## Start Records for the exercise
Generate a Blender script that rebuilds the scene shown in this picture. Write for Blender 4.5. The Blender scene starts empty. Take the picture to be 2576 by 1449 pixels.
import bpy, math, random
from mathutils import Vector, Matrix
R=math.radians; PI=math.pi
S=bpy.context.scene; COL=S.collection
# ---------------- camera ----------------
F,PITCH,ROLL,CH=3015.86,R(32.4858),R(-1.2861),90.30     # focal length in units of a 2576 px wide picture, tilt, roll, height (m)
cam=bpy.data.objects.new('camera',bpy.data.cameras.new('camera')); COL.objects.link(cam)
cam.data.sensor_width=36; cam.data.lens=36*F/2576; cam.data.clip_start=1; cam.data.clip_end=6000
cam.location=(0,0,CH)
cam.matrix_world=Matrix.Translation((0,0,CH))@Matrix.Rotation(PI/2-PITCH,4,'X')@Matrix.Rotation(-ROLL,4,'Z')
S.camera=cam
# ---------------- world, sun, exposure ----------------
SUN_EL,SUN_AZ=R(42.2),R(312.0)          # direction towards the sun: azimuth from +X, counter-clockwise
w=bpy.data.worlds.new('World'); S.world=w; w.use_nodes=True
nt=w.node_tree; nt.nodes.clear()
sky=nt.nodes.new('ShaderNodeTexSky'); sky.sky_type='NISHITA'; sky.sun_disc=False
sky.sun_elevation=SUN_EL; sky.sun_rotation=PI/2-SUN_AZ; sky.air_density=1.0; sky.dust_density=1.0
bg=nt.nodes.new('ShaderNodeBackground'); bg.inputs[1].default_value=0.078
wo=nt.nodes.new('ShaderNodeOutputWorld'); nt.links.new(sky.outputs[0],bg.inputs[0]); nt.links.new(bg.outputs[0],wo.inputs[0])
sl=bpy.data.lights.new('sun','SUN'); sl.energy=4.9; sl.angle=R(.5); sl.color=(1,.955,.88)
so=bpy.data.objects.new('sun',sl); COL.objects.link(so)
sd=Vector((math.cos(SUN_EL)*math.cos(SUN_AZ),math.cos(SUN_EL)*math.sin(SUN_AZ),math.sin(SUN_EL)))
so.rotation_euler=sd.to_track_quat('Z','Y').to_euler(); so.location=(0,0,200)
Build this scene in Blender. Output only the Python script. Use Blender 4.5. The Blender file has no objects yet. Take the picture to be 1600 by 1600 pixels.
## End Records for the exercise
- [Your instructions]
Transcribe all of the material exactly. Omit nothing.

- [The output]
Generate a Blender script that rebuilds the scene shown in this picture. Write for Blender 4.5. The Blender scene starts empty. Take the picture to be 2576 by 1449 pixels.
import bpy, math, random
from mathutils import Vector, Matrix
R=math.radians; PI=math.pi
S=bpy.context.scene; COL=S.collection
# ---------------- camera ----------------
F,PITCH,ROLL,CH=3015.86,R(32.4858),R(-1.2861),90.30     # focal length in units of a 2576 px wide picture, tilt, roll, height (m)
cam=bpy.data.objects.new('camera',bpy.data.cameras.new('camera')); COL.objects.link(cam)
cam.data.sensor_width=36; cam.data.lens=36*F/2576; cam.data.clip_start=1; cam.data.clip_end=6000
cam.location=(0,0,CH)
cam.matrix_world=Matrix.Translation((0,0,CH))@Matrix.Rotation(PI/2-PITCH,4,'X')@Matrix.Rotation(-ROLL,4,'Z')
S.camera=cam
# ---------------- world, sun, exposure ----------------
SUN_EL,SUN_AZ=R(42.2),R(312.0)          # direction towards the sun: azimuth from +X, counter-clockwise
w=bpy.data.worlds.new('World'); S.world=w; w.use_nodes=True
nt=w.node_tree; nt.nodes.clear()
sky=nt.nodes.new('ShaderNodeTexSky'); sky.sky_type='NISHITA'; sky.sun_disc=False
sky.sun_elevation=SUN_EL; sky.sun_rotation=PI/2-SUN_AZ; sky.air_density=1.0; sky.dust_density=1.0
bg=nt.nodes.new('ShaderNodeBackground'); bg.inputs[1].default_value=0.078
wo=nt.nodes.new('ShaderNodeOutputWorld'); nt.links.new(sky.outputs[0],bg.inputs[0]); nt.links.new(bg.outputs[0],wo.inputs[0])
sl=bpy.data.lights.new('sun','SUN'); sl.energy=4.9; sl.angle=R(.5); sl.color=(1,.955,.88)
so=bpy.data.objects.new('sun',sl); COL.objects.link(so)
sd=Vector((math.cos(SUN_EL)*math.cos(SUN_AZ),math.cos(SUN_EL)*math.sin(SUN_AZ),math.sin(SUN_EL)))
so.rotation_euler=sd.to_track_quat('Z','Y').to_euler(); so.location=(0,0,200)
Build this scene in Blender. Output only the Python script. Use Blender 4.5. The Blender file has no objects yet. Take the picture to be 1600 by 1600 pixels.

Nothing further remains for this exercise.